*Source data*.
=======
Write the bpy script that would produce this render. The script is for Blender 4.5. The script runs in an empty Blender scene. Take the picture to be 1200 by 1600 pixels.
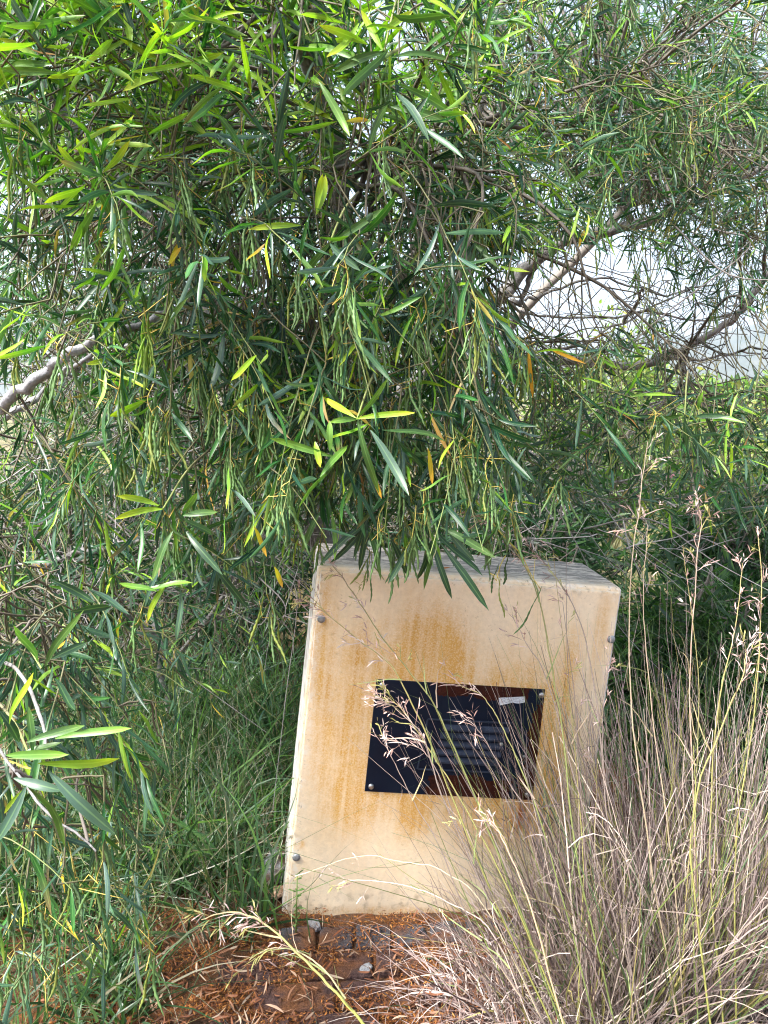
import bpy, math, random
import numpy as np
from mathutils import Matrix, Vector

random.seed(7)
rng = np.random.default_rng(7)
scene = bpy.context.scene
C = scene.collection

# ------------------------------------------------------------------ camera, sky, sun, exposure
H = 1.532
PITCH = math.radians(8.7)
FPX = 1200.0
cam = bpy.data.cameras.new('camera')
cam.sensor_fit = 'VERTICAL'; cam.sensor_height = 24.0; cam.lens = 24.0 * FPX / 1600.0
cam.clip_start = 0.05; cam.clip_end = 6000
co = bpy.data.objects.new('camera', cam); C.objects.link(co)
co.location = (0, 0, H); co.rotation_euler = (math.pi / 2 - PITCH, 0, 0)
scene.camera = co

SUN_EL, SUN_AZ = math.radians(55), math.radians(-120)      # azimuth from +Y towards +X
world = bpy.data.worlds.new('World'); scene.world = world
world.use_nodes = True
wt = world.node_tree; wt.nodes.clear()
sky = wt.nodes.new('ShaderNodeTexSky'); sky.sky_type = 'NISHITA'; sky.sun_disc = False
sky.sun_elevation = SUN_EL; sky.sun_rotation = SUN_AZ
sky.air_density = 1.0; sky.dust_density = 4.0; sky.ozone_density = 1.0
hs = wt.nodes.new('ShaderNodeHueSaturation'); hs.inputs['Saturation'].default_value = 0.7
bg = wt.nodes.new('ShaderNodeBackground'); bg.inputs['Strength'].default_value = 0.12
wo = wt.nodes.new('ShaderNodeOutputWorld')
wt.links.new(sky.outputs[0], hs.inputs['Color']); wt.links.new(hs.outputs[0], bg.inputs['Color'])
wt.links.new(bg.outputs[0], wo.inputs['Surface'])

sl = bpy.data.lights.new('sun', 'SUN'); sl.energy = 4.2; sl.angle = math.radians(9.0); sl.color = (1.0, 0.97, 0.92)
so = bpy.data.objects.new('sun', sl); C.objects.link(so)
sd = Vector((math.sin(SUN_AZ) * math.cos(SUN_EL), math.cos(SUN_AZ) * math.cos(SUN_EL), math.sin(SUN_EL)))
so.rotation_euler = sd.to_track_quat('Z', 'Y').to_euler(); so.location = (-3, 3, 8)

vs = scene.view_settings
vs.view_transform = 'Standard'; vs.look = 'None'; vs.gamma = 1.0; vs.use_curve_mapping = False
vs.exposure = 1.98
scene.render.engine = 'CYCLES'
cy = scene.cycles
cy.max_bounces = 5; cy.diffuse_bounces = 3; cy.glossy_bounces = 1; cy.transmission_bounces = 3
cy.transparent_max_bounces = 8; cy.caustics_reflective = False; cy.caustics_refractive = False
cy.use_denoising = True; cy.denoiser = 'OPENIMAGEDENOISE'; cy.denoising_input_passes = 'RGB_ALBEDO_NORMAL'; cy.denoising_prefilter = 'ACCURATE'
cy.use_adaptive_sampling = True; cy.adaptive_threshold = 0.02
cy.pixel_filter_type = 'BLACKMAN_HARRIS'; cy.filter_width = 1.1

# ------------------------------------------------------------------ helpers
UPV = np.array([0.0, math.sin(PITCH), math.cos(PITCH)])
FWD = np.array([0.0, math.cos(PITCH), -math.sin(PITCH)])
CAM = np.array([0.0, 0.0, H])

def P(x, y, d):
    """world point seen at photo position (x, y), d metres along the optical axis"""
    return CAM + FWD * d + np.array([1.0, 0, 0]) * ((x - 600) / FPX * d) - UPV * ((y - 800) / FPX * d)

def proj(p):
    q = np.asarray(p) - CAM
    d = q @ FWD
    d = np.where(np.abs(d) < 1e-3, 1e-3, d)
    return 600 + FPX * q[..., 0] / d, 800 - FPX * (q @ UPV) / d, d

def nz(v):
    v = np.asarray(v, float)
    return v / np.maximum(np.linalg.norm(v, axis=-1, keepdims=True), 1e-9)

def tag(o, label=None, cat=None, group=None, kind=None):
    if label: o['label'] = label
    if cat: o['category'] = cat
    if group: o['group'] = group
    if kind: o['kind'] = kind
    return o

def empty(name, loc=(0, 0, 0), label=None, cat=None, group=None):
    o = bpy.data.objects.new(name, None); C.objects.link(o)
    o.location = tuple(float(v) for v in loc); o.empty_display_size = 0.1
    return tag(o, label, cat, group)

def mesh(name, verts, faces, mat, parent=None, col=None, uv=None, smooth=True, kind=None, local=False):
    """verts (N,3) world, faces (M,k) array of equal-size faces or list; col (N,3) uv (N,2)"""
    me = bpy.data.meshes.new(name)
    verts = np.asarray(verts, np.float64)
    if parent is not None and not local:
        q_ = parent
        while q_ is not None:
            verts = verts - np.array(q_.location); q_ = q_.parent
    if isinstance(faces, np.ndarray):
        n, k = faces.shape
        me.vertices.add(len(verts)); me.vertices.foreach_set('co', verts.astype(np.float32).ravel())
        me.loops.add(n * k); me.polygons.add(n)
        me.loops.foreach_set('vertex_index', faces.astype(np.int32).ravel())
        me.polygons.foreach_set('loop_start', np.arange(0, n * k, k, dtype=np.int32))
        me.polygons.foreach_set('loop_total', np.full(n, k, np.int32))
        me.update(calc_edges=True)
        lv = faces.ravel()
    else:
        me.from_pydata([tuple(v) for v in verts], [], [tuple(int(i) for i in f) for f in faces])
        lv = np.array([i for f in faces for i in f])
    if smooth: me.polygons.foreach_set('use_smooth', np.ones(len(me.polygons), bool))
    if col is not None:
        a = me.color_attributes.new('col', 'FLOAT_COLOR', 'POINT')
        c4 = np.ones((len(verts), 4), np.float32); c4[:, :3] = np.clip(col, 0, 1)
        a.data.foreach_set('color', c4.ravel())
    if uv is not None:
        u = me.uv_layers.new(name='uv')
        u.data.foreach_set('uv', np.asarray(uv, np.float32)[lv].ravel())
    me.materials.append(mat)
    me.validate(clean_customdata=False)
    o = bpy.data.objects.new(name, me); C.objects.link(o)
    if parent is not None: o.parent = parent
    if kind: o['kind'] = kind
    return o

# --- node material helper
def newmat(name):
    m = bpy.data.materials.new(name); m.use_nodes = True
    nt = m.node_tree; nt.nodes.clear()
    out = nt.nodes.new('ShaderNodeOutputMaterial')
    return m, nt, out
def N(nt, t, **kw):
    n = nt.nodes.new(t)
    for k, v in kw.items():
        if k.startswith('i_'):
            key = k[2:]
            n.inputs[int(key) if key.isdigit() else key.replace('_', ' ')].default_value = v
        else: setattr(n, k, v)
    return n
def ramp(nt, pts, fac=None):
    r = nt.nodes.new('ShaderNodeValToRGB')
    el = r.color_ramp.elements
    while len(el) < len(pts): el.new(0.5)
    for e, (p, c) in zip(el, pts):
        e.position = p; e.color = (c, c, c, 1) if isinstance(c, (int, float)) else (*c, 1)
    if fac is not None: nt.links.new(fac, r.inputs[0])
    return r.outputs[0]
def mixc(nt, fac, a, b, mode='MIX'):
    m = nt.nodes.new('ShaderNodeMix'); m.data_type = 'RGBA'; m.blend_type = mode
    for sock, v in ((m.inputs[0], fac), (m.inputs[6], a), (m.inputs[7], b)):
        if hasattr(v, 'links') or hasattr(v, 'is_linked'): nt.links.new(v, sock)
        elif isinstance(v, (int, float)): sock.default_value = v
        else: sock.default_value = (*v, 1)
    return m.outputs[2]
def math_(nt, op, a, b=None, c=None, clamp=False):
    m = nt.nodes.new('ShaderNodeMath'); m.operation = op; m.use_clamp = clamp
    for i, v in enumerate((a, b, c)):
        if v is None: continue
        if isinstance(v, (int, float)): m.inputs[i].default_value = v
        else: nt.links.new(v, m.inputs[i])
    return m.outputs[0]
def noise(nt, scale, vec=None, detail=4, rough=0.55, dist=0.0):
    n = nt.nodes.new('ShaderNodeTexNoise'); n.inputs['Scale'].default_value = scale
    n.inputs['Detail'].default_value = detail; n.inputs['Roughness'].default_value = rough
    n.inputs['Distortion'].default_value = dist
    if vec is not None: nt.links.new(vec, n.inputs['Vector'])
    return n.outputs[0]
def mapping(nt, vec, scale=(1, 1, 1), loc=(0, 0, 0)):
    m = nt.nodes.new('ShaderNodeMapping'); m.inputs['Scale'].default_value = scale; m.inputs['Location'].default_value = loc
    nt.links.new(vec, m.inputs['Vector']); return m.outputs[0]
def bump(nt, h, strength=0.4, dist=0.01):
    b = nt.nodes.new('ShaderNodeBump'); b.inputs['Strength'].default_value = strength; b.inputs['Distance'].default_value = dist
    nt.links.new(h, b.inputs['Height']); return b.outputs[0]

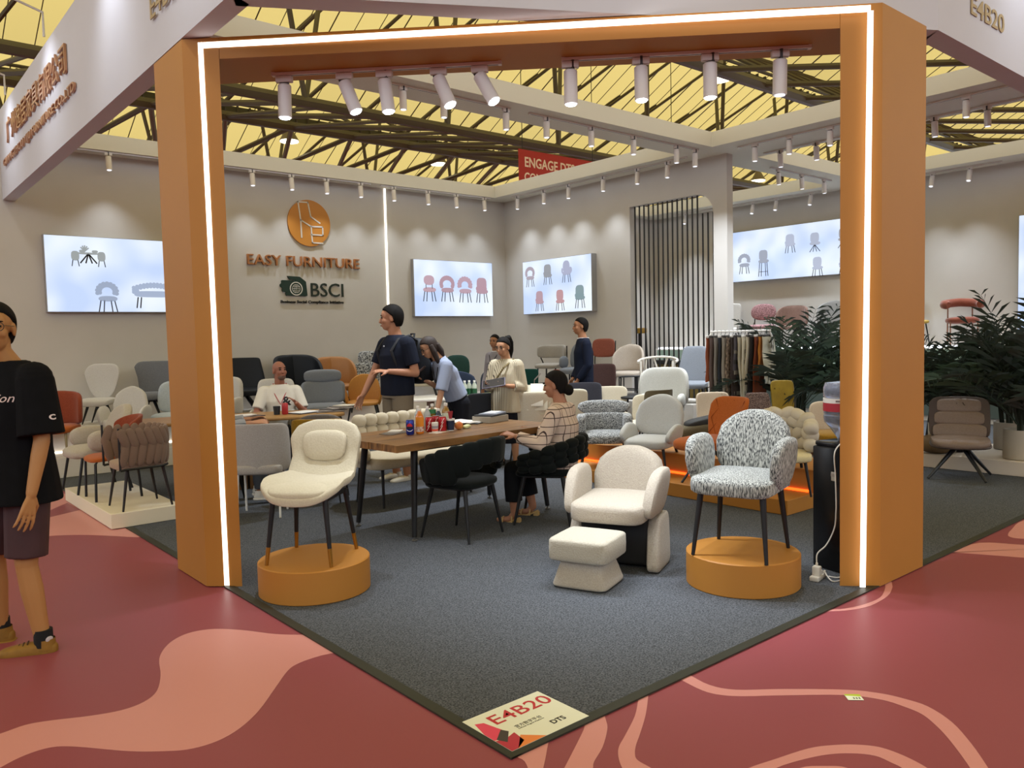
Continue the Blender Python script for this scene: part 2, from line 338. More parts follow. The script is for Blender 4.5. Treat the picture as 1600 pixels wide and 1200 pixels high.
=======
*WHAT TO DO*. Look at the listing and set down only the lines from its start through the line with "from mathutils import Matrix, Vector", word for word and without pictures.

*FINISHED ANSWER*.
Write the bpy script that would produce this render. The script is for Blender 4.5. The script runs in an empty Blender scene. Take the picture to be 1200 by 1600 pixels.
import bpy, math, random
import numpy as np
from mathutils import Matrix, Vector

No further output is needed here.